Monday, February 16, 2015

Throckmorton: "David Barton on Real Life with Jack Hibbs: Did the University of Virginia Have Chaplains?"

Check it out here. A taste:
While it is true that the University of Virginia eventually created a chaplain position, this was not the case from the beginning of the school. Originally, UVA did not employ chaplains. Barton doesn’t tell you that scholars are concerned with the founding of the school and no academic historian I am aware of disputes that the school eventually added chaplains.


Tom Van Dyke said...

Warren appears to be correct but this obsession with Barton is less like Captain Ahab and the Whale and more like Javert hunting down Valjean for the theft of a loaf of bread.

At about 22 minutes into the video, Barton accuses others of using history to support an agenda.

Jeez, a psychology professor from a small Christian college poring over every minute of what David Barton says anywhere is quite psychological.

At some point it's not about history anymore, or even politics.

As to the history part, in 1829, as rector of the U of VA after Jefferson's death, Madison is still fighting the chaplain battle he lost with the US Congress.

I'm sympathetic to Madison's position, that chaplains are fine but should be paid by their churches and congregants, but the interesting part here is the obsession with loaves of bread as though they were great white whales.

Art Deco said...

Jeez, a psychology professor from a small Christian college poring over every minute of what David Barton says anywhere is quite psychological.

It's a diversion between bouts of cold calling around to get other people's speaking engagements cancelled.

Tom Van Dyke said...


Over at Warren's website, someone just posted a link to Barton's response to Throckmorton's jihad on him.

Consider, for instance, a message received by the publisher of
another of my works, The Founders Bible, who reported:

"About a month ago, I started to get hounded by Throckmorton via email and on our website. He even called my former publishing partner and ended up issuing a warning and a threat. Warren “warned” that he had assembled a coalition of people, supposed conservative Christians, who were mounting a campaign against
David. If we intended to publish The Founders’ Bible, anyone associated with Barton was likely to suffer financially, because they were going to come against him. Sort of hit me blindside."

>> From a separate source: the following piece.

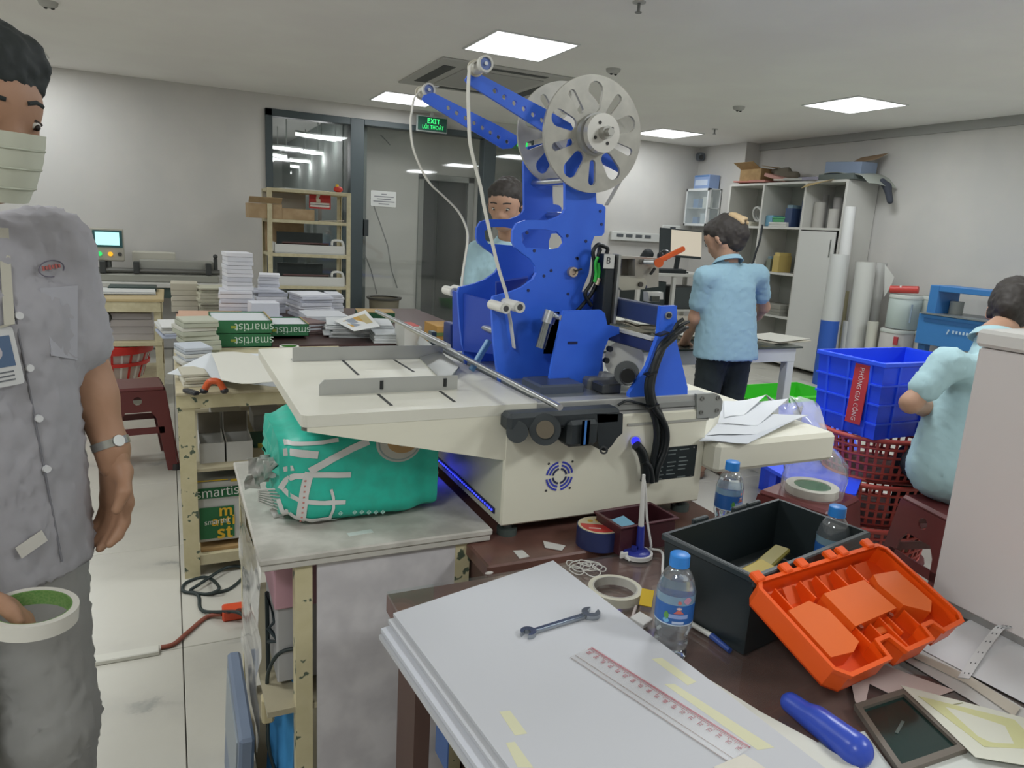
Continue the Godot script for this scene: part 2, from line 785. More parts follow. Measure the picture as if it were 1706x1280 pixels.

Why does a Christian psychology professor take such an interest in my work?

Barton's side is worth reading. Without defending him chapter and verse, my take has always been that of 100 factual assertions, his critics will grab the handful he screws up, and use it as a blanket condemnation of him as a "liar."

For instance, the Kaskaskia Indians factoid--which I think Barton's wrong about--becomes cause to destroy him:

Many of Throckmorton’s criticisms of my work overemphasize the significance of
certain limited claims or are simply a matter of semantics. Consider, for instance,
Throckmorton’s complaint about a reference I made to Jefferson’s role in the 1803 treaty
with the Kaskaskia tribe:

"Another key claim related to spreading the Gospel to Indians in The Jefferson Lies
is Barton’s assertion that Jefferson negotiated and signed “a treaty with the
Kaskaskia Indians that directly funded Christian missionaries, and provided
federal funding to help erect a church building in which they might worship.”37

Notice that Throckmorton describes the reference to Jefferson and the Kaskaskia treaty
as a “key claim” in The Jefferson Lies.

But this brief reference was only one piece of
evidence presented in a chapter arguing that Jefferson did not support an absolute
separation between church and state. In fact, the treaty was just one item from a list of
more than a dozen similar ones; so even if the reference to this treaty were completely
removed, the overall point made in the chapter remains unaltered.
In fact, I make only one brief reference to this treaty in chapter 5, and of my book’s
6,417 lines, only 16 concern this treaty. In other words, it is hardly a “key claim.” Many
of Throckmorton’s criticisms are of this nature. He regularly insists on ignoring the major
point under discussion and instead.

This has always been my objection to the people who expend so much energy going after Barton. Hunting for error is not the same thing as searching for truth.

Art Deco said...

I suppose a vaguely amusing example of this is that Paul Zummo, who actually is a Jefferson scholar, contented himself with a 1,500 word review of Barton's book. Michael Coulter who (like Zummo) works in the literary / historical wing of political science but who subspecialization is Locke, elects to be a junior co-author of a book attacking Barton. Warren Throckmorton, who is the issue of vocational professional faculties and has scanty background in academic social research of any kind seems to have made a three year long avocation out of attacking Barton (in between bouts of attacking David Whitney, et al).